- **Aim**: Set down, please, exactly the lines below that run from the line with "Recreate this scene" to the line with "return EYE + d * t", both lines included.

------------------------

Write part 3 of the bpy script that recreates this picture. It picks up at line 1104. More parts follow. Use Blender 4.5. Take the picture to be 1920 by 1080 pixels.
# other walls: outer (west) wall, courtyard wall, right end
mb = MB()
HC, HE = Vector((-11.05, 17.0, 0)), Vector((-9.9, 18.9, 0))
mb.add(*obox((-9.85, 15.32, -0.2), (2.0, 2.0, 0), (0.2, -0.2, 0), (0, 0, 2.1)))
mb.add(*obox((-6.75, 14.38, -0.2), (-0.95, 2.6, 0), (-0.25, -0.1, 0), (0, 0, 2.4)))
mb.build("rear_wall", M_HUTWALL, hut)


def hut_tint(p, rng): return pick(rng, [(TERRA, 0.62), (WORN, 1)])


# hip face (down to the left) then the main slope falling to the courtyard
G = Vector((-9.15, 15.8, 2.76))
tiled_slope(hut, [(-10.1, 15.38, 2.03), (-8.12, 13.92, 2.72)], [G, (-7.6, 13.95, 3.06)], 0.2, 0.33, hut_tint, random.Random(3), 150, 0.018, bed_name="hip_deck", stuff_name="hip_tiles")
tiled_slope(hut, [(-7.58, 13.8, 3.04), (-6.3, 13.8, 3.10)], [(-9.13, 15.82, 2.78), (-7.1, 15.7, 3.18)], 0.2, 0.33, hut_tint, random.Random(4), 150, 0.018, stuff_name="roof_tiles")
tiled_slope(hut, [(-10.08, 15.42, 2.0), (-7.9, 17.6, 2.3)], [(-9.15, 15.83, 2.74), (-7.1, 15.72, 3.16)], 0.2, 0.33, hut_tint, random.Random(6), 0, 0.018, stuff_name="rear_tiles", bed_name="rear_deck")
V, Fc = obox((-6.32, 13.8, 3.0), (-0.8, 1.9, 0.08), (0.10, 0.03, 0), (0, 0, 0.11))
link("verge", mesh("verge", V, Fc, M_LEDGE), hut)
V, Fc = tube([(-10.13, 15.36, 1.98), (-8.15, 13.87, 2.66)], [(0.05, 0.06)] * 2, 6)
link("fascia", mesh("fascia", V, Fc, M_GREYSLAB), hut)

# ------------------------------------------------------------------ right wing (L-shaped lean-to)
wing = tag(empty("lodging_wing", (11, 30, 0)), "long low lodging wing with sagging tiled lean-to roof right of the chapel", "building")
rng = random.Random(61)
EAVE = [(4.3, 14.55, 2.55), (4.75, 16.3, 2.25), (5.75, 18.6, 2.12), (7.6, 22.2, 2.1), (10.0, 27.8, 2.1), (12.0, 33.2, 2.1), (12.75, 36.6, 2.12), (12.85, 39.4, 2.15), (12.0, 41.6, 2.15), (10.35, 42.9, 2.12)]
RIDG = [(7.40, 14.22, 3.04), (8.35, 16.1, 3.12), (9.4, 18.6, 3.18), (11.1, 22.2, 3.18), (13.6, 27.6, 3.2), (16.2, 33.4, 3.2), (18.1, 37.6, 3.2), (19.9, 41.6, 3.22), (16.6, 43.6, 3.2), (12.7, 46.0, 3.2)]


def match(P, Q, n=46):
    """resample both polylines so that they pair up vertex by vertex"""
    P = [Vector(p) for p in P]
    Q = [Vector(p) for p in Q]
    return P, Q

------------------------

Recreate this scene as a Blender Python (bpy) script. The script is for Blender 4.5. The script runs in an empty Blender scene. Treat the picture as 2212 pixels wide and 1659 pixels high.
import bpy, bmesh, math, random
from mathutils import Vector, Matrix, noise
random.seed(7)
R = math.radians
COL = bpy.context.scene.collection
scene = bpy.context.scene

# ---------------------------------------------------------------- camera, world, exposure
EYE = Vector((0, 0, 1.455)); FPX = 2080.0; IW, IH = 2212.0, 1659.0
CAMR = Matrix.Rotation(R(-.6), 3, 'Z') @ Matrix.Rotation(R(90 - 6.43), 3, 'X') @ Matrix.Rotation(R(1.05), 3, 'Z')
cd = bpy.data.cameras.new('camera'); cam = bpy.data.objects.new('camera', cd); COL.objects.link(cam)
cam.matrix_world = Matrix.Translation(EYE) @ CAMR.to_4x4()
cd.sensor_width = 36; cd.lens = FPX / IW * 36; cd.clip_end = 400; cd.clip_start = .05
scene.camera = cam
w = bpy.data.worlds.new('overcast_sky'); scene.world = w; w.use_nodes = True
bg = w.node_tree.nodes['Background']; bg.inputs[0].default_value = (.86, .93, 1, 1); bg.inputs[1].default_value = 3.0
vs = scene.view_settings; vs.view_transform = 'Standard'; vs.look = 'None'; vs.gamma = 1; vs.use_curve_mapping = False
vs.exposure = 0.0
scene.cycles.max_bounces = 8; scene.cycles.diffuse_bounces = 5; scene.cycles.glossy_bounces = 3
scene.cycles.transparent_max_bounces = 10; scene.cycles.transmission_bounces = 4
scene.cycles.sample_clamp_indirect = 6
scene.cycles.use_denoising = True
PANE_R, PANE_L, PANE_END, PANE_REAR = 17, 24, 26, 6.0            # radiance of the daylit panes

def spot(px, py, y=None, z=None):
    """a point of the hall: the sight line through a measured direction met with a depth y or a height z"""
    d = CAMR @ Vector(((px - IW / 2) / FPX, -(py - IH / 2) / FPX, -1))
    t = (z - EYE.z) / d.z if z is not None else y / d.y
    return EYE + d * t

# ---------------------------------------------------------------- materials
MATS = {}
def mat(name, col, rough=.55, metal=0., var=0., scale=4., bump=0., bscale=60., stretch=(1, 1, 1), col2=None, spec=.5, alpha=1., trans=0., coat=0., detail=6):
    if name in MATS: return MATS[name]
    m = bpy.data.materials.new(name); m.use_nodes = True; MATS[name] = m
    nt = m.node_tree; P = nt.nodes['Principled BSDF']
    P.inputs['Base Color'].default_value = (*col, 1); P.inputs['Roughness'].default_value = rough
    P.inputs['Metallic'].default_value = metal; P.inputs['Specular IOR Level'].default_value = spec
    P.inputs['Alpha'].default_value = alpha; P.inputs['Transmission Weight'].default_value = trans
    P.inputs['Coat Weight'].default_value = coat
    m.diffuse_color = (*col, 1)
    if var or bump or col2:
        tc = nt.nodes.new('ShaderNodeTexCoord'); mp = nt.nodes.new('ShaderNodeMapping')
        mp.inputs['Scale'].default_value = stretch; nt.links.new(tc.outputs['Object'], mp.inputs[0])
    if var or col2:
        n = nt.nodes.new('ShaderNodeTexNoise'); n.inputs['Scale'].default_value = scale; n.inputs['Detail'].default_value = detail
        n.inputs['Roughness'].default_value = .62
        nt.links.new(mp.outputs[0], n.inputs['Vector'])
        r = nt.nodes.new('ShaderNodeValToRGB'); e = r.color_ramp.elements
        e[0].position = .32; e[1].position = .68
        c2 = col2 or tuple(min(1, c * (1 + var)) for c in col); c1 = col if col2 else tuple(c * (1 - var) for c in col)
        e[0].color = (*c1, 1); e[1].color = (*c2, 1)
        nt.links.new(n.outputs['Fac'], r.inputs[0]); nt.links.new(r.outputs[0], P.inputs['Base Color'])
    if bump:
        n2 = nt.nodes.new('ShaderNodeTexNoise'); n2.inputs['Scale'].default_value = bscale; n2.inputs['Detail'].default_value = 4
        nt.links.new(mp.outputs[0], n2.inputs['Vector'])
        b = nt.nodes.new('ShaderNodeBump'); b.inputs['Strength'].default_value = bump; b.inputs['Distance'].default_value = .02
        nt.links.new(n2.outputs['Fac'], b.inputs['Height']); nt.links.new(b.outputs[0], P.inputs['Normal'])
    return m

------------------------

- **Result of the exercise**:
Recreate this scene as a Blender Python (bpy) script. The script is for Blender 4.5. The script runs in an empty Blender scene. Treat the picture as 2212 pixels wide and 1659 pixels high.
import bpy, bmesh, math, random
from mathutils import Vector, Matrix, noise
random.seed(7)
R = math.radians
COL = bpy.context.scene.collection
scene = bpy.context.scene

# ---------------------------------------------------------------- camera, world, exposure
EYE = Vector((0, 0, 1.455)); FPX = 2080.0; IW, IH = 2212.0, 1659.0
CAMR = Matrix.Rotation(R(-.6), 3, 'Z') @ Matrix.Rotation(R(90 - 6.43), 3, 'X') @ Matrix.Rotation(R(1.05), 3, 'Z')
cd = bpy.data.cameras.new('camera'); cam = bpy.data.objects.new('camera', cd); COL.objects.link(cam)
cam.matrix_world = Matrix.Translation(EYE) @ CAMR.to_4x4()
cd.sensor_width = 36; cd.lens = FPX / IW * 36; cd.clip_end = 400; cd.clip_start = .05
scene.camera = cam
w = bpy.data.worlds.new('overcast_sky'); scene.world = w; w.use_nodes = True
bg = w.node_tree.nodes['Background']; bg.inputs[0].default_value = (.86, .93, 1, 1); bg.inputs[1].default_value = 3.0
vs = scene.view_settings; vs.view_transform = 'Standard'; vs.look = 'None'; vs.gamma = 1; vs.use_curve_mapping = False
vs.exposure = 0.0
scene.cycles.max_bounces = 8; scene.cycles.diffuse_bounces = 5; scene.cycles.glossy_bounces = 3
scene.cycles.transparent_max_bounces = 10; scene.cycles.transmission_bounces = 4
scene.cycles.sample_clamp_indirect = 6
scene.cycles.use_denoising = True
PANE_R, PANE_L, PANE_END, PANE_REAR = 17, 24, 26, 6.0            # radiance of the daylit panes

def spot(px, py, y=None, z=None):
    """a point of the hall: the sight line through a measured direction met with a depth y or a height z"""
    d = CAMR @ Vector(((px - IW / 2) / FPX, -(py - IH / 2) / FPX, -1))
    t = (z - EYE.z) / d.z if z is not None else y / d.y
    return EYE + d * t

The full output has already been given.